Evidence for Ozone Depletion

In 1974, after millions of tons of CFCs had been manufactured and sold, chemists F. Sherwood Rowland and Mario Molina of the University of California began to wonder where all these CFCs ended up. Rowland and Molina theorised that ultraviolet (UV) rays from the Sun would break up CFCs in the stratosphere, and that the free chlorine atoms would then enter into a chain reaction, destroying ozone. Many people, however, remained unconvinced of the danger until the mid-1980s, when a severe springtime depletion of ozone was first monitored by the British Antarctic Survey above Antarctica. The depletion above the South Pole was so severe that the British geophysicist, Joe Farman, who first measured it assumed his spectrophotometer must be broken and sent the device back to England to be repaired. Once the depletion was verified, it came to be known throughout the world through a series of NASA satellite photos as the Antarctic Ozone Hole.

Laboratory studies backed by satellite and ground-based measurements, show that free chlorine reacts very rapidly with ozone.
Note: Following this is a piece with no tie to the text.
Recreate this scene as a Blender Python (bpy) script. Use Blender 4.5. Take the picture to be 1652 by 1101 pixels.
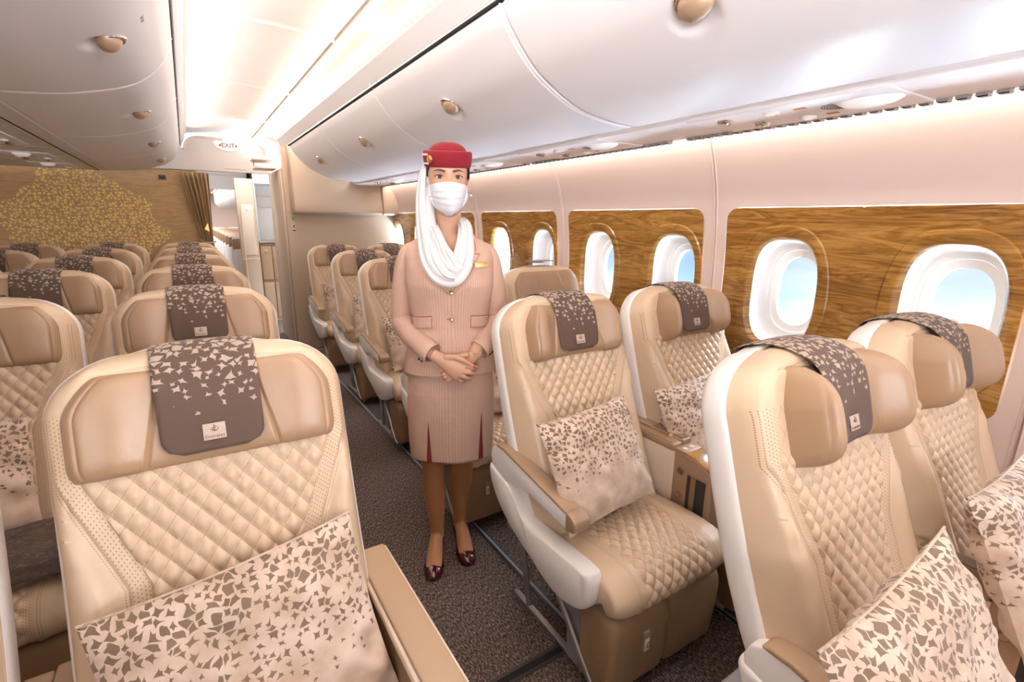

They also show that the chlorine oxide formed in that reaction undergoes further processes that regenerate the original chlorine, allowing the sequence to be repeated up to 100,000 times. This process is known as a "chain reaction". Similar reactions also take place between bromine and ozone. Observations of the Antarctic ozone hole have given a convincing and unmistakable demonstration of these processes.

Based on data collected since the 1950s, scientists have determined that ozone levels were relatively stable until the late 1970s. Severe depletion over the Antarctic has been occurring since 1979 and a general downturn in global ozone levels has been observed since the early 1980s. Global ozone levels declined by about 3% between the late 1970s and early 1990s. This rate of decline is about three times faster than that recorded in the early 1970s. In addition to Antarctica, ozone depletion now affects almost all of North America, Europe, Russia, Australia, New Zealand, and a sizeable part of South America. Short-term losses of ozone can be much greater than the long-term average. In Canada, ozone depletion is usually greatest in the late winter and early spring, associated with the development of an Arctic ozone hole.